> [TASK STATEMENT] Set down the material exactly as given, please, from its first line through the line that includes "cam_np = np.array(CAM)".
## START MATERIAL
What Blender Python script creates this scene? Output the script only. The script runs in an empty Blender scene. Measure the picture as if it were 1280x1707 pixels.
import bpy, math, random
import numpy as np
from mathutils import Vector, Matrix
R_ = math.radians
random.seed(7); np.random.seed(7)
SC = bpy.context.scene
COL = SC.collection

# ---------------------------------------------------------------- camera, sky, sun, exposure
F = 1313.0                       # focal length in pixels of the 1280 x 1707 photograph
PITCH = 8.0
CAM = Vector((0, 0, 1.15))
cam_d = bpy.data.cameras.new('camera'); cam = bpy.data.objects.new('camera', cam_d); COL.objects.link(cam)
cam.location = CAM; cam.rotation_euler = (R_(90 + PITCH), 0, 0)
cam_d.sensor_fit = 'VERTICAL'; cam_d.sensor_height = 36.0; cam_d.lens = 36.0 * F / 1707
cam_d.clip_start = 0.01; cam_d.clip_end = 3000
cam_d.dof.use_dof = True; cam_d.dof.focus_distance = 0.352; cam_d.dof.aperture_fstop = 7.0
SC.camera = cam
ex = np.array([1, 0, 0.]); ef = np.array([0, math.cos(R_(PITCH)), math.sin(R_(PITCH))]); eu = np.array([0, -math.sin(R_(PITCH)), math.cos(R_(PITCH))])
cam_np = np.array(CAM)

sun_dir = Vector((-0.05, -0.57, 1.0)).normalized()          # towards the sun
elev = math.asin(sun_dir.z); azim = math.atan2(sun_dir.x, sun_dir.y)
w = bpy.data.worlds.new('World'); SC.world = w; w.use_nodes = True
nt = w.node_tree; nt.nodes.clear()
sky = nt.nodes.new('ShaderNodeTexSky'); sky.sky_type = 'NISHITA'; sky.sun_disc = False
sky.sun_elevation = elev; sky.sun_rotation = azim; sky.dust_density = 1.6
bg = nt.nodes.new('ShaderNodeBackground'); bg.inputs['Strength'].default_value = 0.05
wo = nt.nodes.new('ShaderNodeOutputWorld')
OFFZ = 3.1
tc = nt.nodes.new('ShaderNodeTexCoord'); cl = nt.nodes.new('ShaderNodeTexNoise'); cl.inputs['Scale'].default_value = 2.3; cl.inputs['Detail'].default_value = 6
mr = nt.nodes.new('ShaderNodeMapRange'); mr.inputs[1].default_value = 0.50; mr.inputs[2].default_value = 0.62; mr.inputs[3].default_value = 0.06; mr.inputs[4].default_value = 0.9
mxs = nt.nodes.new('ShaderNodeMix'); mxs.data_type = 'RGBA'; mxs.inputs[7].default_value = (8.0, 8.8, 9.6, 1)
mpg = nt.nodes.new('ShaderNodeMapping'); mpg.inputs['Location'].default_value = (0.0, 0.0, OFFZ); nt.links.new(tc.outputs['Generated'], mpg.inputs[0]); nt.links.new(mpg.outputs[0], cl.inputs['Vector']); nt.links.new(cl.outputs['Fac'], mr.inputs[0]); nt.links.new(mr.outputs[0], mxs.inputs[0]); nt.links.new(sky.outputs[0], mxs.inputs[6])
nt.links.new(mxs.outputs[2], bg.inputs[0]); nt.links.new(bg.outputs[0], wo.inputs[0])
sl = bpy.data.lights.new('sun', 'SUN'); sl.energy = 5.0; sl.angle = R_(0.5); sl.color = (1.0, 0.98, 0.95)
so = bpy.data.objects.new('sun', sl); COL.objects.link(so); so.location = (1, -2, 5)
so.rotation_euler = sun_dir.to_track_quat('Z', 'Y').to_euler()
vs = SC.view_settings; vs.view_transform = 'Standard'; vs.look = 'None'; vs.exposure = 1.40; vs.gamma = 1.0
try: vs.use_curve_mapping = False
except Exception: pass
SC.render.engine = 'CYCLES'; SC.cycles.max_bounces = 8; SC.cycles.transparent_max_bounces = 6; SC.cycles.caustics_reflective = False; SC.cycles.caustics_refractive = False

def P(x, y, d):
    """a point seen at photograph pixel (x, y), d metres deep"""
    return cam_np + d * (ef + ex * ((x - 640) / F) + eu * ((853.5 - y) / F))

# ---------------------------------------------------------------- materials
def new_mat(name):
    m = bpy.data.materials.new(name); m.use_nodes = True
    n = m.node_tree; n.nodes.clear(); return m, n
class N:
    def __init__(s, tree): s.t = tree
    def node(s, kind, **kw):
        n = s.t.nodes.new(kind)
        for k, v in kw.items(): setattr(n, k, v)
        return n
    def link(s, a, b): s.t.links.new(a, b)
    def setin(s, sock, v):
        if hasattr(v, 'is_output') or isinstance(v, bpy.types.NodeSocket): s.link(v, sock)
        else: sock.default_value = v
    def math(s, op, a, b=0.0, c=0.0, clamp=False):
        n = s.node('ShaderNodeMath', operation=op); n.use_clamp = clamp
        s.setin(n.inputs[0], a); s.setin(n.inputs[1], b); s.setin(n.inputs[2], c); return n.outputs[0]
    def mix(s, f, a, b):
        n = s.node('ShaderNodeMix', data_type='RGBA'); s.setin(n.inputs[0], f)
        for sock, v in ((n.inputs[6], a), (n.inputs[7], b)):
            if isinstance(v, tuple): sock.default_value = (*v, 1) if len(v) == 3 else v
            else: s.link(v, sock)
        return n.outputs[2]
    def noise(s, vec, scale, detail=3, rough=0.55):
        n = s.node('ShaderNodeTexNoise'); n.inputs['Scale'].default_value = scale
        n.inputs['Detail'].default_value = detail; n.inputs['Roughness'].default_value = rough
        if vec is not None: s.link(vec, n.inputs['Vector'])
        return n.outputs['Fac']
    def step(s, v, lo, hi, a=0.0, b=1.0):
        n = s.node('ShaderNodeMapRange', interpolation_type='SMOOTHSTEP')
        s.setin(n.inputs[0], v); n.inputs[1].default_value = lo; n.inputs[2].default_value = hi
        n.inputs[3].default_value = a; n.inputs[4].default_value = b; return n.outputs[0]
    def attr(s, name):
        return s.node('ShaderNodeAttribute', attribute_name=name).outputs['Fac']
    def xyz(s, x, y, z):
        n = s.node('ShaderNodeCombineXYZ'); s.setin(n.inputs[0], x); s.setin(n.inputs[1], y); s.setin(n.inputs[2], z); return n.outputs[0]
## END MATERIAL
> [CORRECT OUTPUT]
What Blender Python script creates this scene? Output the script only. The script runs in an empty Blender scene. Measure the picture as if it were 1280x1707 pixels.
import bpy, math, random
import numpy as np
from mathutils import Vector, Matrix
R_ = math.radians
random.seed(7); np.random.seed(7)
SC = bpy.context.scene
COL = SC.collection

# ---------------------------------------------------------------- camera, sky, sun, exposure
F = 1313.0                       # focal length in pixels of the 1280 x 1707 photograph
PITCH = 8.0
CAM = Vector((0, 0, 1.15))
cam_d = bpy.data.cameras.new('camera'); cam = bpy.data.objects.new('camera', cam_d); COL.objects.link(cam)
cam.location = CAM; cam.rotation_euler = (R_(90 + PITCH), 0, 0)
cam_d.sensor_fit = 'VERTICAL'; cam_d.sensor_height = 36.0; cam_d.lens = 36.0 * F / 1707
cam_d.clip_start = 0.01; cam_d.clip_end = 3000
cam_d.dof.use_dof = True; cam_d.dof.focus_distance = 0.352; cam_d.dof.aperture_fstop = 7.0
SC.camera = cam
ex = np.array([1, 0, 0.]); ef = np.array([0, math.cos(R_(PITCH)), math.sin(R_(PITCH))]); eu = np.array([0, -math.sin(R_(PITCH)), math.cos(R_(PITCH))])
cam_np = np.array(CAM)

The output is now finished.